◆ **Your instructions**
Take every line from the first down to the line with "return (_fig.matrix_world @" and set it down exactly, without the pictures.

◆ **3D scene scripts**
- - - - -

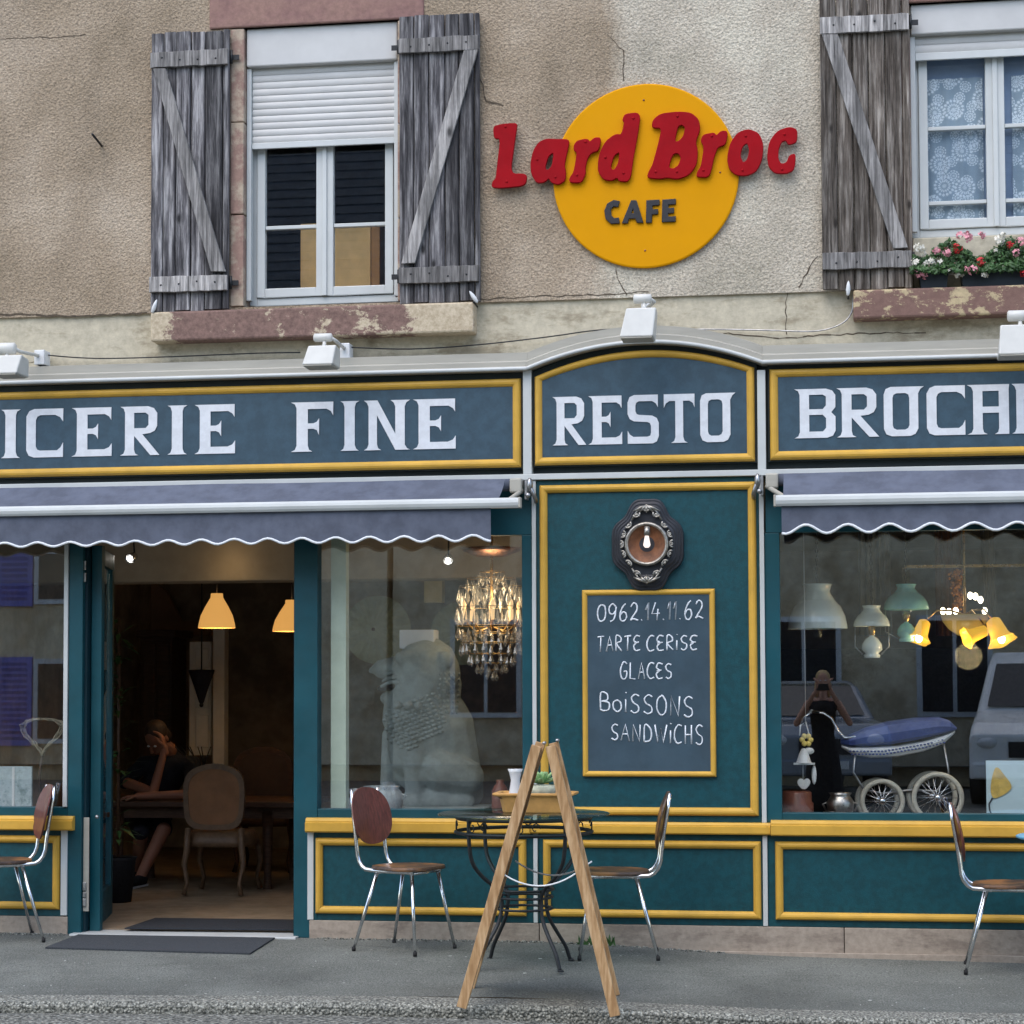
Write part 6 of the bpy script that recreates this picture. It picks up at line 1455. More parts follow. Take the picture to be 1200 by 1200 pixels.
# scales of the mane: rows of small bosses set on the stone surface
from mathutils.bvhtree import BVHTree
_fig = [o for o in kids(ln) if o.name.startswith('figure')][0]; bpy.context.view_layer.update(); _dg = bpy.context.evaluated_depsgraph_get()
_ev = _fig.evaluated_get(_dg); _bv = BVHTree.FromObject(_fig, _dg); _mw = _fig.matrix_world.inverted()
def on_lion(x, y):
    tgt = lp(x, y); d = (tgt - CAM).normalized(); h = _bv.ray_cast(_mw @ CAM, d)
    return (_fig.matrix_world @ h[0]) if h[0] else None

mb = MB()
for r_ in range(13):
    for c_ in range(12):
        u, v = (c_ + .5 * (r_ % 2)) / 11.5, r_ / 12
        x = 449 + 12 * v + (84 - 34 * v) * u; y = 834 + 62 * v - 30 * u * (1 - v * .3) + (10 if False else 0)
        if u > .72 and v < .3: y -= 18 * (u - .72) * 3
        if y > 880 - 34 * abs(u - .35): continue
        w_ = 1 - ((x - 497) / 52) ** 2; dy = -.01 - .22 * math.sqrt(max(.02, w_)) + .03
        h_ = on_lion(x, y)
        if h_: mb.ell(h_, (.0185, .016, .0125), 6, 4)
for r_ in range(8):
    for c_ in range(5):
        h_ = on_lion(516 + c_ * 5.4 - r_ * .3, 790 + r_ * 6.4)
        if h_: mb.ell(h_, (.0115, .013, .0125), 6, 4)
obj('mane_scales', mb, 'lion', ln, kind='stuff')
obj('mane_curl', MB().ell(lp(478, 826, -.16), (.03, .03, .026), 12, 8), 'lion', ln); obj('mane_curl', MB().ell(lp(490, 827, -.17), (.026, .03, .026), 12, 8), 'lion', ln); obj('mane_curl', MB().ell(lp(466, 826, -.14), (.026, .03, .024), 12, 8), 'lion', ln)
obj('plinth', MB().box(lp(436, 950).x, lp(575, 950).x, LY - .2, LY + .20, SHZ2 + .001, lp(500, 944).z), 'lion', ln, bevel=.01)
wb = thing('white_box', 'white box lying on top of the head of the stone lion', 'box', at(488, 757, LY)); obj('box', ibox(468, 508.5, 738, 760, LY - .07, .16), pmat('pale_lilac_card', lin(214, 220, 230), .7, .05, 5), wb, bevel=.004)
# pale green paper parasols
M['paper'] = pmat('pale_green_paper', lin(150, 160, 140), .9, .12, 10, bump=.15, bs=30)
def fan(label, px, py, rpx, Y):
    c = at(px, py, Y); r = rpx / SC(Y); t = thing('paper_parasol', label, 'parasol', c, 'pale paper parasols behind the lion'); k = 40; mb = MB(); vs = [(c.x, Y - .12, c.z)] + [(c.x + r * math.cos(2 * PI * i / k), Y + (.012 if i % 2 else 0), c.z + r * math.sin(2 * PI * i / k)) for i in range(k)]
    mb.add(vs, [(0, 1 + i, 1 + (i + 1) % k) for i in range(k)]); obj('canopy', mb, 'paper', t)
    mb = MB()
    for i in range(0, k, 2): a = 2 * PI * i / k; mb.tube([(c.x, Y - .10, c.z), (c.x + r * .98 * math.cos(a), Y + .012, c.z + r * .98 * math.sin(a))], .004, 4)
    obj('ribs', mb, 'dark_wood', t); obj('stick', MB().tube([(c.x, Y - .13, c.z), (c.x, Y + .25, c.z)], .012, 8), 'dark_wood', t)
fan('pale green round paper parasol above the muzzle of the lion', 442, 738, 41, 2.2); fan('pale green round paper parasol partly hidden by the chandelier', 541, 742, 38, 2.3)
hl = thing('paper_lantern', 'square cream paper panel hanging in the middle window', 'lantern', at(508, 705, 1.9)); obj('panel', ibox(497, 518, 675, 706, 1.9, .10), pmat('cream_paper', lin(184, 172, 132), .8, .1, 8), hl)
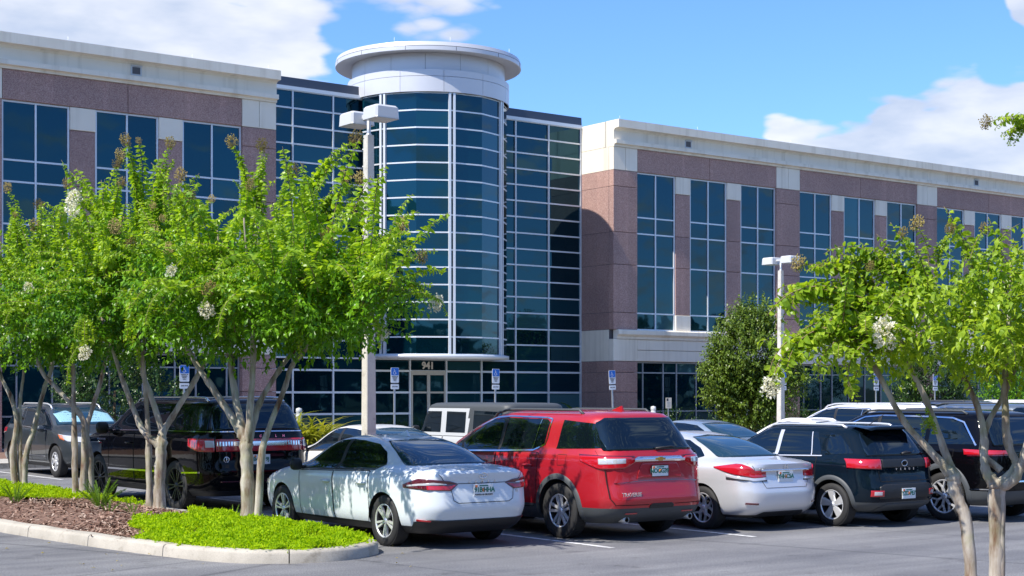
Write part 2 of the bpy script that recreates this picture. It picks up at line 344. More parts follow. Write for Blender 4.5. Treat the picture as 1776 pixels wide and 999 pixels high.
def wing(side):
    xin = XR if side > 0 else XL
    bays = bay_cols(side); outer = bays[-1][-1][1] + 1.6 if side > 0 else bays[-1][-1][0] - 1.6
    lo, hi = min(xin, outer), max(xin, outer)
    mb = MB()                                                  # dark backing that closes the volume behind joints and panes
    mb.box(lo + 0.16, hi, YF + 0.34, YF + 26, 0.0, 13.3); bput(mb, 'wall_core', M['joint'])
    # cornice, one profile extruded along the front
    prof = [(0, 12.70), (-0.05, 12.70), (-0.05, 12.79), (-0.20, 12.81), (-0.20, 12.97), (-0.02, 12.99), (-0.02, 13.38), (-0.10, 13.46), (-0.36, 13.48), (-0.36, 13.82), (0.5, 13.82), (0.5, 12.70)]
    L0, L1 = lo, hi
    cuts = [L0]
    n = max(1, round((L1 - L0) / 10.24)); 
    for k in range(n):
        a, b = lerp(L0, L1, k / n) + (0.006 if k else 0), lerp(L0, L1, (k + 1) / n) - (0.006 if k < n - 1 else 0)
        mb = MB(); m = len(prof)
        mb.add([(x, YF + y, z) for x in (a, b) for y, z in prof], [(i, (i + 1) % m, m + (i + 1) % m, m + i) for i in range(m)] + [tuple(range(m))[::-1], tuple(range(m, 2 * m))])
        bput(mb, 'cornice', M['cream'])
    # sill ledge over the ground floor
    prof = [(0.2, 4.82), (-0.12, 4.82), (-0.16, 4.78), (-0.16, 4.62), (-0.05, 4.52), (-0.03, 4.42), (0.2, 4.42)]
    m = len(prof); a, b = (lo + 0.16, hi) if side > 0 else (lo, hi - 0.16)
    mb = MB(); mb.add([(x, YF + y, z) for x in (a, b) for y, z in prof], [(i, (i + 1) % m, m + (i + 1) % m, m + i) for i in range(m)] + [tuple(range(m))[::-1], tuple(range(m, 2 * m))])
    bput(mb, 'sill_ledge', M['cream'])
    zj = [4.82, 5.56, 7.63, 9.03, 11.0, 11.70]
    # inner corner pier
    def pier(x0, x1, corner):
        if corner:
            xm = (x0 + x1) / 2
            slab('stone_panel', x0, xm, 11.70, 12.70, YF, YF + .3, M['cream']); slab('stone_panel', xm, x1, 11.70, 12.70, YF, YF + .3, M['cream'])
        for a, b in zip(zj, zj[1:]): slab('granite_panel', x0, x1, a, b, YF + .004, YF + .3, M['granite'])
        slab('stone_panel', x0, x1, 3.46, 4.42, YF + .002, YF + .3, M['cream'])
        for a, b in zip([0, 2.12, 2.97], [2.12, 2.97, 3.46]): slab('granite_panel', x0, x1, a, b, YF + .004, YF + .3, M['granite'])
    if side > 0: pier(XR, bays[0][0][0], True)
    else: pier(bays[0][0][1], XL, True)
    for k, cols in enumerate(bays):
        cols = sorted(cols); x0, x1 = cols[0][0], cols[-1][1]
        nxt = (x1, x1 + 1.6) if side > 0 else (x0 - 1.6, x0)
        pier(nxt[0], nxt[1], True)
        xm = (x0 + x1) / 2
        slab('granite_panel', x0, xm, 11.70, 12.70, YF + .006, YF + .3, M['granite']); slab('granite_panel', xm, x1, 11.70, 12.70, YF + .006, YF + .3, M['granite'])
        for a, b in ((cols[0][1], cols[1][0]), (cols[1][1], cols[2][0])):
            slab('stone_panel', a, b, 10.92, 11.70, YF + .03, YF + .3, M['cream']); slab('stone_panel', a, b, 4.82, 5.54, YF + .03, YF + .3, M['cream'])
            for p, q in zip([5.54, 7.63, 9.03], [7.63, 9.03, 10.92]): slab('granite_panel', a, b, p, q, YF + .06, YF + .3, M['granite'])
        # recessed cream panels over the ground floor glass
        slab('stone_panel', x0, x1, 3.95, 4.42, YF + .02, YF + .3, M['cream']); slab('stone_panel', x0, x1, 3.46, 3.95, YF + .035, YF + .3, M['cream'])
        # two storey windows
        for (a, b) in cols:
            xs = [a + .03, (a + b) / 2, b - .03]; zs = [ZW[0] + .03] + ZW[1:-1] + [ZW[-1] - .0]
            win = bput(frame(xs, zs, YF + .10, YF + .2, 0.06), 'window', M['alu'])
            if b < 12: continue
            for i in range(2):
                for j in range(5):
                    pane('pane', xs[i] + .02, xs[i + 1] - .02, zs[j] + .02, zs[j + 1] - .02, YF + .15, win, M['glass'])
        # ground floor storefront
        off = GOFF if side > 0 else [8.64 - g for g in GOFF][::-1]
        xs = [x0 + o for o in off]; xs[0] += .03; xs[-1] -= .03; zs = [0.2, 1.28, 2.97, 3.42]
        win = bput(frame(xs, zs, YF + .22, YF + .32, 0.055), 'storefront_window', M['alu_dim'])
        if x1 > 12:
            for i in range(len(xs) - 1):
                for j in range(3):
                    pane('pane', xs[i] + .02, xs[i + 1] - .02, zs[j] + .02, zs[j + 1] - .02, YF + .27, win, M['glass_low'])
        slab('granite_panel', x0, x1, 0, 0.17, YF + .1, YF + .3, M['granite'])
    # return wall facing the entrance court
    if side > 0: xa, xb = XR, XR + .3
    for za, zb, mm in [(3.46, 4.82, 'cream'), (4.82, 5.56, 'granite'), (5.56, 7.63, 'granite'), (7.63, 9.03, 'granite'), (9.03, 11.0, 'granite'), (11.0, 11.70, 'granite'), (11.70, 12.70, 'cream'), (12.70, 13.82, 'cream'), (2.12, 2.97, 'granite'), (0, 2.12, 'granite'), (2.97, 3.46, 'granite')]:
        ya, yb = YF + .002, YC + .1
        cutsy = [ya, yb] if mm == 'cream' or za > 7.7 else [ya, lerp(ya, yb, .5), yb]
        if zb > 13: ya = YF - 0.02
        for p, q in zip(cutsy, cutsy[1:]):
            mb = MB(); g = .008
            x_a, x_b = (XR - .002, XR + .16) if side > 0 else (XL - .16, XL + .002)
            if side < 0 and zb > 13: x_b = XL + .0
            mb.box(x_a, x_b, p if p > YF + .5 else p + (.31 if zb < 13 else .53), q - g, za + g, zb - g)
            bput(mb, 'stone_panel' if mm == 'cream' else 'granite_panel', M[mm])
    # wing roof lights: small camera boxes under the cornice
    for x in ([46.9, 67.6] if side > 0 else [20.95]):
        mb = MB(); mb.box(x - .2, x + .2, YF - .035, YF - .021, 13.02, 13.36); mb.box(x - .2, x + .2, YF - .10, YF - .035, 13.33, 13.36)
        f = bput(mb, 'flood_light', M['fixture'])
        mb = MB(); mb.box(x - .14, x + .14, YF - .05, YF - .036, 13.07, 13.3); bput(mb, 'lens', M['joint'], f)
wing(1); wing(-1)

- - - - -

◆ **Answer**
Write part 6 of the bpy script that recreates this picture. It picks up at line 1455. More parts follow. Take the picture to be 1200 by 1200 pixels.
# scales of the mane: rows of small bosses set on the stone surface
from mathutils.bvhtree import BVHTree
_fig = [o for o in kids(ln) if o.name.startswith('figure')][0]; bpy.context.view_layer.update(); _dg = bpy.context.evaluated_depsgraph_get()
_ev = _fig.evaluated_get(_dg); _bv = BVHTree.FromObject(_fig, _dg); _mw = _fig.matrix_world.inverted()
def on_lion(x, y):
    tgt = lp(x, y); d = (tgt - CAM).normalized(); h = _bv.ray_cast(_mw @ CAM, d)
    return (_fig.matrix_world @ h[0]) if h[0] else None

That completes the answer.